Allen, a clean-cut Christian with a wife and a traditional family background, is a world away from Lambert, a sexually ambiguous singer from Los Angeles who performed the Queen song "Bohemian Rhapsody" in his first audition. In the run-up to the final, their rivalry was widely billed as a political clash between left and right.

In eight years, American Idol, a US version of the British TV show which stars Simon Cowell, has grown into a national institution. It is by some margin the most popular programme on television, at one point boasting 40 million viewers. It has launched the careers of such household names as Kelly Clarkson and Carrie Underwood. But this year, like many network TV shows, it has suffered from falling audiences. The 20 May final attracted just 28.8 million, its lowest rating since 2004. Allen was seen as the most attractive winner in terms of the show's future ability to tap into the lucrative family market.

Talk of an organised effort to rig the final is being fuelled by the refusal of Fox to reveal any details of how scores are counted, or how many votes each finalist polled. All it will say is that roughly 100 million votes were cast in total.

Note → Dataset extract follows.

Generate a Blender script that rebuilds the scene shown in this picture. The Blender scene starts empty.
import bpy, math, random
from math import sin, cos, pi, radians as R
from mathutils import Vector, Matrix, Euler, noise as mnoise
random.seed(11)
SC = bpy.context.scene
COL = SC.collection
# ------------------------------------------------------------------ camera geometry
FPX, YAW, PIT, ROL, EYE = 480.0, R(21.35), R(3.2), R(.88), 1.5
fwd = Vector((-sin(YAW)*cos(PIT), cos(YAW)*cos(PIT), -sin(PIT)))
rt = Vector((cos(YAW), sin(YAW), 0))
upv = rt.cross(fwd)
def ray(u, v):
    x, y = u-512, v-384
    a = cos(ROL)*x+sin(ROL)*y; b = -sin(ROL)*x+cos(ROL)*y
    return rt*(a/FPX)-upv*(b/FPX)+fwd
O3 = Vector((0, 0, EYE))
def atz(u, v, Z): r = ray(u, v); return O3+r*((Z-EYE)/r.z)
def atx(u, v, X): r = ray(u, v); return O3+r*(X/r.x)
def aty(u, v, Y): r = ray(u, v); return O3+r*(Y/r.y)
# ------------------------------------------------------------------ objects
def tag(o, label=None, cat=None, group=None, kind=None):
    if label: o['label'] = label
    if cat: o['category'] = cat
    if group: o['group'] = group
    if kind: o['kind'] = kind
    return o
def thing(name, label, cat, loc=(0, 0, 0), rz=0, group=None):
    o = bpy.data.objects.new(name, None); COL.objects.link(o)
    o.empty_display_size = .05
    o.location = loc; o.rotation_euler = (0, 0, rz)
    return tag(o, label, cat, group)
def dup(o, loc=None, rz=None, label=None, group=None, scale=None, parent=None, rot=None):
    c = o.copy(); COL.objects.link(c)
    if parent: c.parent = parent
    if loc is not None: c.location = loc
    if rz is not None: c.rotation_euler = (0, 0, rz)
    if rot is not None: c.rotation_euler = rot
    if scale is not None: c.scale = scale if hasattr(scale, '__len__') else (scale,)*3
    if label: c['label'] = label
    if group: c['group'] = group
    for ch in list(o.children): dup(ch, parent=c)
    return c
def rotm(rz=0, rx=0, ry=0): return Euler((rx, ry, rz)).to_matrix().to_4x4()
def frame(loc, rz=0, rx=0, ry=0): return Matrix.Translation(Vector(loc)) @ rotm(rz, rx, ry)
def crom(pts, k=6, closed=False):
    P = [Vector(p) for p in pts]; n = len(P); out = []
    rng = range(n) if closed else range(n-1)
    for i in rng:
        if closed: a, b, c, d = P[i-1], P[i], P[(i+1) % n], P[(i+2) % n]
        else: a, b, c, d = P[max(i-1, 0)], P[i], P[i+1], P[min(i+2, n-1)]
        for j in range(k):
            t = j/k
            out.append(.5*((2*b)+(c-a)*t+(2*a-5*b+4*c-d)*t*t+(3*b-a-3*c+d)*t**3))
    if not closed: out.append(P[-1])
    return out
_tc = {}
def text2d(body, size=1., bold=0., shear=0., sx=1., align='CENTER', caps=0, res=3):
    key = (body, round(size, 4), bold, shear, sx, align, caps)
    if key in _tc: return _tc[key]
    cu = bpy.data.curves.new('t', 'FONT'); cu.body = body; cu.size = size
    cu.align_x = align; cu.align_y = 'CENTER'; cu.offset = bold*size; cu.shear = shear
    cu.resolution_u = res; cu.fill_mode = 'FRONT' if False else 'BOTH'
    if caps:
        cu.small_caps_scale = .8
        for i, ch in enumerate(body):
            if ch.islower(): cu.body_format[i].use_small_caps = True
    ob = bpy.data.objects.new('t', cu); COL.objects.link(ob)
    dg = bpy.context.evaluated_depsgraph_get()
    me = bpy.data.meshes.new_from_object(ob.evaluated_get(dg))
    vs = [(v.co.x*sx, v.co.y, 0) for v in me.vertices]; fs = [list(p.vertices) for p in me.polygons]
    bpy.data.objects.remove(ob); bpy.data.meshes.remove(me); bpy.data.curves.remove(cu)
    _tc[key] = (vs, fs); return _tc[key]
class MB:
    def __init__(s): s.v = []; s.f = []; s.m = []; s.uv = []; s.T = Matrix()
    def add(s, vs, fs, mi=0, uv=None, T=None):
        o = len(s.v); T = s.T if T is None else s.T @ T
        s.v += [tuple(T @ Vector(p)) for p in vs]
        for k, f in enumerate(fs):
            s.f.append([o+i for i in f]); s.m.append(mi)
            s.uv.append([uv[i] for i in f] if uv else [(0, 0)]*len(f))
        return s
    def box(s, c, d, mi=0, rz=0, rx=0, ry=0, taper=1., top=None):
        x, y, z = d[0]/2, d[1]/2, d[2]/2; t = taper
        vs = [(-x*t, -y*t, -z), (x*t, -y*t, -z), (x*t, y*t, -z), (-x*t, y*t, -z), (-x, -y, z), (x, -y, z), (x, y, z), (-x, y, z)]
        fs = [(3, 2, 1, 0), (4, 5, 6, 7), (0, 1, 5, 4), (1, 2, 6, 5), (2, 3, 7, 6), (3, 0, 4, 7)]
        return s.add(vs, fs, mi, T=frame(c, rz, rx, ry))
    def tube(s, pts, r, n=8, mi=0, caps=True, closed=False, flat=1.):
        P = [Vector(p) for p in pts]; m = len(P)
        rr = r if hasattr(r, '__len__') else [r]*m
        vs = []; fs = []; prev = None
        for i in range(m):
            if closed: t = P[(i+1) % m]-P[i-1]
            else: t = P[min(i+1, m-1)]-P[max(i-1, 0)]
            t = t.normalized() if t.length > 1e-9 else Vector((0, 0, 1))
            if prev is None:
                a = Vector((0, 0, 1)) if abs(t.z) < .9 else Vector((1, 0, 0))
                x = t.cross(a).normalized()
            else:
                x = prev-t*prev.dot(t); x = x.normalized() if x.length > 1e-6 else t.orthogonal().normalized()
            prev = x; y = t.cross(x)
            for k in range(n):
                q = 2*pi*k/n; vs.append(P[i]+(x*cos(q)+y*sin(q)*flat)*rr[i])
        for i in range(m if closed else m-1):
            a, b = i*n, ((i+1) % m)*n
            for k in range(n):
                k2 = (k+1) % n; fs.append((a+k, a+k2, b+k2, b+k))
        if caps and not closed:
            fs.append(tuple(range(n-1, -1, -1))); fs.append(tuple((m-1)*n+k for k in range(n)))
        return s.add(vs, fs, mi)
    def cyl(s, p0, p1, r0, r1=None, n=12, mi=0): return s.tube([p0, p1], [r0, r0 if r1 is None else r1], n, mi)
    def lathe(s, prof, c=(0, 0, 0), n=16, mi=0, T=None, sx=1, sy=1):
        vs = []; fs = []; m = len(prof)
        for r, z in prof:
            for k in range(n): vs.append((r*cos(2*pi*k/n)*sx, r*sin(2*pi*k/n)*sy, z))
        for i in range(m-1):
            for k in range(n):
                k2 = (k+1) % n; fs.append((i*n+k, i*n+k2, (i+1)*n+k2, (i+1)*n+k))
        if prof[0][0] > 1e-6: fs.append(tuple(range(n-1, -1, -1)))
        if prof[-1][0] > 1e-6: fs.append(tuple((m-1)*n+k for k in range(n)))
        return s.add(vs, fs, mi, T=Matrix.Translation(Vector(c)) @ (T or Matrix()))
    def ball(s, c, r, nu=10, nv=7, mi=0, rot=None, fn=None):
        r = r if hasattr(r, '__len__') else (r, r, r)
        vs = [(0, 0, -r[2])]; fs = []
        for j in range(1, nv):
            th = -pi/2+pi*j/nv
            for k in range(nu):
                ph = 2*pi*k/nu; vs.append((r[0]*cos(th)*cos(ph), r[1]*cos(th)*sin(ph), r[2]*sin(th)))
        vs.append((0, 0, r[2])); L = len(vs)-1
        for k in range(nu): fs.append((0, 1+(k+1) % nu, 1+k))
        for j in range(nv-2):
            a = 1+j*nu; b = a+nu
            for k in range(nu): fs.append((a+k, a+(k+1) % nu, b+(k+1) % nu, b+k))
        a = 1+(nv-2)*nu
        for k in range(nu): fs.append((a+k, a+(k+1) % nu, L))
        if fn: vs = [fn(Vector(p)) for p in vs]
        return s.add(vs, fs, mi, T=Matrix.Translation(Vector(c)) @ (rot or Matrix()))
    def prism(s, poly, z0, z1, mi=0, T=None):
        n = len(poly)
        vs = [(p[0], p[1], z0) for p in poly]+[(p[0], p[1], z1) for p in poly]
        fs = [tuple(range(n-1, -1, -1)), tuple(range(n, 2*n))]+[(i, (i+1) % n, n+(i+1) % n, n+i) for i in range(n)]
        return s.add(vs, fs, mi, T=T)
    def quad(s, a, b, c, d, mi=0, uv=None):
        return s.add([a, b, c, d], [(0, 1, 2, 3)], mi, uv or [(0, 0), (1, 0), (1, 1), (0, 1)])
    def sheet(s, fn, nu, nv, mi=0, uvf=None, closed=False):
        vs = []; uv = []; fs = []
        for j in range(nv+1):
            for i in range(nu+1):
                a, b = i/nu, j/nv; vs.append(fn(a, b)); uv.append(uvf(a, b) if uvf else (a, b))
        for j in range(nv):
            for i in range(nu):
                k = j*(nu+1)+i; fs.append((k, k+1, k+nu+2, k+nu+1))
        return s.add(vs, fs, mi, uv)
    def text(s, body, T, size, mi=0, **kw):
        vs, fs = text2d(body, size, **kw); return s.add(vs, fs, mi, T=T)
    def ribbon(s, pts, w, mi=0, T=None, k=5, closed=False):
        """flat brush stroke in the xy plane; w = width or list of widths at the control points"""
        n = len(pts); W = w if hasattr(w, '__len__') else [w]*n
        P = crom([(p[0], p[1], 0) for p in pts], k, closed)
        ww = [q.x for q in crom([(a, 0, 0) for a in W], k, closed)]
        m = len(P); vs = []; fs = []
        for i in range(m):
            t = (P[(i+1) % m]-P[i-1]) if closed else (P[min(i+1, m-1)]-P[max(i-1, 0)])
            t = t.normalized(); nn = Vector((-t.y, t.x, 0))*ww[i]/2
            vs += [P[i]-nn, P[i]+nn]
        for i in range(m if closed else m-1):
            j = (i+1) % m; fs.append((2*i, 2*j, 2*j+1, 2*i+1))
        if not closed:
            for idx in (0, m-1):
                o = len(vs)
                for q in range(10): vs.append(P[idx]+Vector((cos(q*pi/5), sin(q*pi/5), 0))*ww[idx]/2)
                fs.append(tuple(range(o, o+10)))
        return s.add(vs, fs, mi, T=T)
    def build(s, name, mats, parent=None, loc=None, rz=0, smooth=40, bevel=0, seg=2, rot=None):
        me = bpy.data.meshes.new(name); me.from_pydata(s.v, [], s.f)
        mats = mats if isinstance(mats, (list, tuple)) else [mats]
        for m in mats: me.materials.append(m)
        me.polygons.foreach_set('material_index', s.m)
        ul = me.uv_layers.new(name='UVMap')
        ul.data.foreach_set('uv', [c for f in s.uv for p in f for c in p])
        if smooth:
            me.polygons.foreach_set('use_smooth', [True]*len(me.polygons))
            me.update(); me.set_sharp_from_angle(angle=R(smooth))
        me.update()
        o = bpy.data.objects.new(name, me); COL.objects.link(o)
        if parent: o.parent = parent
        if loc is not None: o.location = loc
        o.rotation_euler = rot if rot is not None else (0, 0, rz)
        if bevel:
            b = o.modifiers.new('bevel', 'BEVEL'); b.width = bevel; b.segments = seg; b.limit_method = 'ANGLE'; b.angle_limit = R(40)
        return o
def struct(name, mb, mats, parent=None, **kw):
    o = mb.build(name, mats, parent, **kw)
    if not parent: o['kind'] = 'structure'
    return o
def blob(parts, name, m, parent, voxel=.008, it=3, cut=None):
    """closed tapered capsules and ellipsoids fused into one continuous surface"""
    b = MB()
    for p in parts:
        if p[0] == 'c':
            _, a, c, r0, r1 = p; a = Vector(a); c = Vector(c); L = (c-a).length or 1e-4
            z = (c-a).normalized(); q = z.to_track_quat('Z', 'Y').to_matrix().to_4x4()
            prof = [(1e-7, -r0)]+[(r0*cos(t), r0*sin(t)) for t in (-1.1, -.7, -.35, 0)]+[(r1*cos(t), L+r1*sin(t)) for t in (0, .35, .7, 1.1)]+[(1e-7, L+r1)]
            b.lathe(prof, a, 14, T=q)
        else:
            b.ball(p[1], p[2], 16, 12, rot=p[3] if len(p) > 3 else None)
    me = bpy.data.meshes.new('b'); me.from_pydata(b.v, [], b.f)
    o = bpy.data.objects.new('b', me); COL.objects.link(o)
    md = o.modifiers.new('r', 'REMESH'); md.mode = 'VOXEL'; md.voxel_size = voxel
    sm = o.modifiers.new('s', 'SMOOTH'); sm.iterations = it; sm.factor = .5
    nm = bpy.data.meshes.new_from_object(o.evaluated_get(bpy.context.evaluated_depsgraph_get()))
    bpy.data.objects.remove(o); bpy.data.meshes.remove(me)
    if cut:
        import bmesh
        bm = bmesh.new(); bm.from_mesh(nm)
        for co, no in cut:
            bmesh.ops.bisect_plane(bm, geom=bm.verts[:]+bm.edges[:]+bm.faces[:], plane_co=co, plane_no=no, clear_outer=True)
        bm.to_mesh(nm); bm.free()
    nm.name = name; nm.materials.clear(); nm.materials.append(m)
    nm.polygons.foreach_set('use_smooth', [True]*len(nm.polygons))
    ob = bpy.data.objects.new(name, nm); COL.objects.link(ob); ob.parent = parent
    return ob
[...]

In a statement, Fox said it was "absolutely certain that the results of this competition are fair, accurate and verified", claiming an independent monitor was employed to preserve the integrity of the voting process. "In no way did any individuals unfairly influence the outcome of the competition," the statement said.

However ,"power texting", together with AT&T's decision to hand out phones at the events, appear to contravene directly Idol's on-screen statement broadcast at the end of each episode warning that votes cast using "technical enhancements" that unfairly influence the outcome of voting can be thrown out.

Even Allen has described the practice as "cheating, apparently", and appeared concerned that the scandal had overshadowed his victory when he appeared on Jimmy Kimmel's late-night chat show this week. "I've no idea what's going on with textgate," he said.